Repeat everything in the material exactly.
— Begin Information shown —
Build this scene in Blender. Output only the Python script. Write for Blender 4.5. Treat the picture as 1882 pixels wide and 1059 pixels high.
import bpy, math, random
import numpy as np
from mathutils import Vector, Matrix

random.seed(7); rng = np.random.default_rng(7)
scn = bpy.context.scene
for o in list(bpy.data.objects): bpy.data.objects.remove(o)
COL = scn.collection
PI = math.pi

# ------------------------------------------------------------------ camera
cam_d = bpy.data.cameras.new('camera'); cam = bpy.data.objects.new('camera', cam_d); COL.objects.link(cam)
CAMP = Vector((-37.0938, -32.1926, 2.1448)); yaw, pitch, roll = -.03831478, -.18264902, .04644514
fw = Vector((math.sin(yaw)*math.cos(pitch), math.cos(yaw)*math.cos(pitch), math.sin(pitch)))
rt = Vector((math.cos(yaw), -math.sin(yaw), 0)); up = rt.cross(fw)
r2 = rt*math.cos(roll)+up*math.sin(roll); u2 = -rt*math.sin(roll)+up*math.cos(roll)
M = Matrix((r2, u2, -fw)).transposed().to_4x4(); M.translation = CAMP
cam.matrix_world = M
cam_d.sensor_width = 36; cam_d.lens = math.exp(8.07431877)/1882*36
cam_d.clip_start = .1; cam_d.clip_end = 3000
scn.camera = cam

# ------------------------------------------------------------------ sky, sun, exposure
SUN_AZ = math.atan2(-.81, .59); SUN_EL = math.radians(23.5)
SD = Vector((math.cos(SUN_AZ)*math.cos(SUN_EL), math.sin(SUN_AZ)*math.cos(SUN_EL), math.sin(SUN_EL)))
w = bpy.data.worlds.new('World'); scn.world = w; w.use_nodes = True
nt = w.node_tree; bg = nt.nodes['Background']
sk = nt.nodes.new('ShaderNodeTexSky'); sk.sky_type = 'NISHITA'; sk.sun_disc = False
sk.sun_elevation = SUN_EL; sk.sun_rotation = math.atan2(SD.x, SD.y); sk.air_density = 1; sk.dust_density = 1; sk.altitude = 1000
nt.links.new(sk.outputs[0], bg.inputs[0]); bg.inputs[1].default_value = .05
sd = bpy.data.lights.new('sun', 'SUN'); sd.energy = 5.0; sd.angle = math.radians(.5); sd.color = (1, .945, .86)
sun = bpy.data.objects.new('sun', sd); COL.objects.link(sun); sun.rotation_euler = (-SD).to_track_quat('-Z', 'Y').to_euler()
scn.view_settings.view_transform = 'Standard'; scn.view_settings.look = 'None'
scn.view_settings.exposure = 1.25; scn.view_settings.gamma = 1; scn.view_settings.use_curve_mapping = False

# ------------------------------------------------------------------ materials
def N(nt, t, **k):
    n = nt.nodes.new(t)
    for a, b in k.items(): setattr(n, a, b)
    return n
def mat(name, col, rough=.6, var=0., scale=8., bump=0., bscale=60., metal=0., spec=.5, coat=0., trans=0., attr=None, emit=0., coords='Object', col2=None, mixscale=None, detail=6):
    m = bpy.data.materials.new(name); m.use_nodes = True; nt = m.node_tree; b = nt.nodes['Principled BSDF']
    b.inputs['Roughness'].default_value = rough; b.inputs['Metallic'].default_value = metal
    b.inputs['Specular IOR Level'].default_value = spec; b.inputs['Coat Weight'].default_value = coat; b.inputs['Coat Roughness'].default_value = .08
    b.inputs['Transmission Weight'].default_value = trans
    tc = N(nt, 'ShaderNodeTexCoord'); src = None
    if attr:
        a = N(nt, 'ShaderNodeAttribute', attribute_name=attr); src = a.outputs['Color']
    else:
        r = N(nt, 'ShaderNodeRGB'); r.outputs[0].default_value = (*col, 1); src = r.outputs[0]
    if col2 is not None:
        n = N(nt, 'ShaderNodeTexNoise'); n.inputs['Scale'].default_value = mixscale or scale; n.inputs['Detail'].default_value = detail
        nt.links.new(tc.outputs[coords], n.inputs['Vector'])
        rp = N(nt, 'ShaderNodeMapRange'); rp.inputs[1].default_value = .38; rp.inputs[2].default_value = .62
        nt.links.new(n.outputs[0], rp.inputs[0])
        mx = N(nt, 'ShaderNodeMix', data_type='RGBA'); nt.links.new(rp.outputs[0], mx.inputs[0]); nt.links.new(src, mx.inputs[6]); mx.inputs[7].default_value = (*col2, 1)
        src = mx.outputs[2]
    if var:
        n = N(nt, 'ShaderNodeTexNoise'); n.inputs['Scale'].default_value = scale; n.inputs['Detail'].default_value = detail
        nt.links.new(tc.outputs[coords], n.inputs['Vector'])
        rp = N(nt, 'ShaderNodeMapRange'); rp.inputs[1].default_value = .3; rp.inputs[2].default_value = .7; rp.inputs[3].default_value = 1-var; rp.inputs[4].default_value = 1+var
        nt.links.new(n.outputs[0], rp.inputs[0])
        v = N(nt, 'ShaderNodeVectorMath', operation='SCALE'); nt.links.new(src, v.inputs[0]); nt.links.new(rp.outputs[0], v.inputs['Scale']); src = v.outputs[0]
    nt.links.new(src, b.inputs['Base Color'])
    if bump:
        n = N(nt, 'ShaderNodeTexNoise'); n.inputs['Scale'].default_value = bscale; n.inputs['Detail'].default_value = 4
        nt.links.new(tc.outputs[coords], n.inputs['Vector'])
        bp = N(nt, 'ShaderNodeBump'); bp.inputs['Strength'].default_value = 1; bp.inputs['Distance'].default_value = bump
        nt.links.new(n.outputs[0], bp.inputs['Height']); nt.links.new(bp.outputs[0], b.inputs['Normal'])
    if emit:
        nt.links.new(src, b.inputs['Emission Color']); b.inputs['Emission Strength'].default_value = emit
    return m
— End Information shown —
▶ **In response**
Build this scene in Blender. Output only the Python script. Write for Blender 4.5. Treat the picture as 1882 pixels wide and 1059 pixels high.
import bpy, math, random
import numpy as np
from mathutils import Vector, Matrix

random.seed(7); rng = np.random.default_rng(7)
scn = bpy.context.scene
for o in list(bpy.data.objects): bpy.data.objects.remove(o)
COL = scn.collection
PI = math.pi

# ------------------------------------------------------------------ camera
cam_d = bpy.data.cameras.new('camera'); cam = bpy.data.objects.new('camera', cam_d); COL.objects.link(cam)
CAMP = Vector((-37.0938, -32.1926, 2.1448)); yaw, pitch, roll = -.03831478, -.18264902, .04644514
fw = Vector((math.sin(yaw)*math.cos(pitch), math.cos(yaw)*math.cos(pitch), math.sin(pitch)))
rt = Vector((math.cos(yaw), -math.sin(yaw), 0)); up = rt.cross(fw)
r2 = rt*math.cos(roll)+up*math.sin(roll); u2 = -rt*math.sin(roll)+up*math.cos(roll)
M = Matrix((r2, u2, -fw)).transposed().to_4x4(); M.translation = CAMP
cam.matrix_world = M
cam_d.sensor_width = 36; cam_d.lens = math.exp(8.07431877)/1882*36
cam_d.clip_start = .1; cam_d.clip_end = 3000
scn.camera = cam

# ------------------------------------------------------------------ sky, sun, exposure
SUN_AZ = math.atan2(-.81, .59); SUN_EL = math.radians(23.5)
SD = Vector((math.cos(SUN_AZ)*math.cos(SUN_EL), math.sin(SUN_AZ)*math.cos(SUN_EL), math.sin(SUN_EL)))
w = bpy.data.worlds.new('World'); scn.world = w; w.use_nodes = True
nt = w.node_tree; bg = nt.nodes['Background']
sk = nt.nodes.new('ShaderNodeTexSky'); sk.sky_type = 'NISHITA'; sk.sun_disc = False
sk.sun_elevation = SUN_EL; sk.sun_rotation = math.atan2(SD.x, SD.y); sk.air_density = 1; sk.dust_density = 1; sk.altitude = 1000
nt.links.new(sk.outputs[0], bg.inputs[0]); bg.inputs[1].default_value = .05
sd = bpy.data.lights.new('sun', 'SUN'); sd.energy = 5.0; sd.angle = math.radians(.5); sd.color = (1, .945, .86)
sun = bpy.data.objects.new('sun', sd); COL.objects.link(sun); sun.rotation_euler = (-SD).to_track_quat('-Z', 'Y').to_euler()
scn.view_settings.view_transform = 'Standard'; scn.view_settings.look = 'None'
scn.view_settings.exposure = 1.25; scn.view_settings.gamma = 1; scn.view_settings.use_curve_mapping = False

# ------------------------------------------------------------------ materials
def N(nt, t, **k):
    n = nt.nodes.new(t)
    for a, b in k.items(): setattr(n, a, b)
    return n
def mat(name, col, rough=.6, var=0., scale=8., bump=0., bscale=60., metal=0., spec=.5, coat=0., trans=0., attr=None, emit=0., coords='Object', col2=None, mixscale=None, detail=6):
    m = bpy.data.materials.new(name); m.use_nodes = True; nt = m.node_tree; b = nt.nodes['Principled BSDF']
    b.inputs['Roughness'].default_value = rough; b.inputs['Metallic'].default_value = metal
    b.inputs['Specular IOR Level'].default_value = spec; b.inputs['Coat Weight'].default_value = coat; b.inputs['Coat Roughness'].default_value = .08
    b.inputs['Transmission Weight'].default_value = trans
    tc = N(nt, 'ShaderNodeTexCoord'); src = None
    if attr:
        a = N(nt, 'ShaderNodeAttribute', attribute_name=attr); src = a.outputs['Color']
    else:
        r = N(nt, 'ShaderNodeRGB'); r.outputs[0].default_value = (*col, 1); src = r.outputs[0]
    if col2 is not None:
        n = N(nt, 'ShaderNodeTexNoise'); n.inputs['Scale'].default_value = mixscale or scale; n.inputs['Detail'].default_value = detail
        nt.links.new(tc.outputs[coords], n.inputs['Vector'])
        rp = N(nt, 'ShaderNodeMapRange'); rp.inputs[1].default_value = .38; rp.inputs[2].default_value = .62
        nt.links.new(n.outputs[0], rp.inputs[0])
        mx = N(nt, 'ShaderNodeMix', data_type='RGBA'); nt.links.new(rp.outputs[0], mx.inputs[0]); nt.links.new(src, mx.inputs[6]); mx.inputs[7].default_value = (*col2, 1)
        src = mx.outputs[2]
    if var:
        n = N(nt, 'ShaderNodeTexNoise'); n.inputs['Scale'].default_value = scale; n.inputs['Detail'].default_value = detail
        nt.links.new(tc.outputs[coords], n.inputs['Vector'])
        rp = N(nt, 'ShaderNodeMapRange'); rp.inputs[1].default_value = .3; rp.inputs[2].default_value = .7; rp.inputs[3].default_value = 1-var; rp.inputs[4].default_value = 1+var
        nt.links.new(n.outputs[0], rp.inputs[0])
        v = N(nt, 'ShaderNodeVectorMath', operation='SCALE'); nt.links.new(src, v.inputs[0]); nt.links.new(rp.outputs[0], v.inputs['Scale']); src = v.outputs[0]
    nt.links.new(src, b.inputs['Base Color'])
    if bump:
        n = N(nt, 'ShaderNodeTexNoise'); n.inputs['Scale'].default_value = bscale; n.inputs['Detail'].default_value = 4
        nt.links.new(tc.outputs[coords], n.inputs['Vector'])
        bp = N(nt, 'ShaderNodeBump'); bp.inputs['Strength'].default_value = 1; bp.inputs['Distance'].default_value = bump
        nt.links.new(n.outputs[0], bp.inputs['Height']); nt.links.new(bp.outputs[0], b.inputs['Normal'])
    if emit:
        nt.links.new(src, b.inputs['Emission Color']); b.inputs['Emission Strength'].default_value = emit
    return m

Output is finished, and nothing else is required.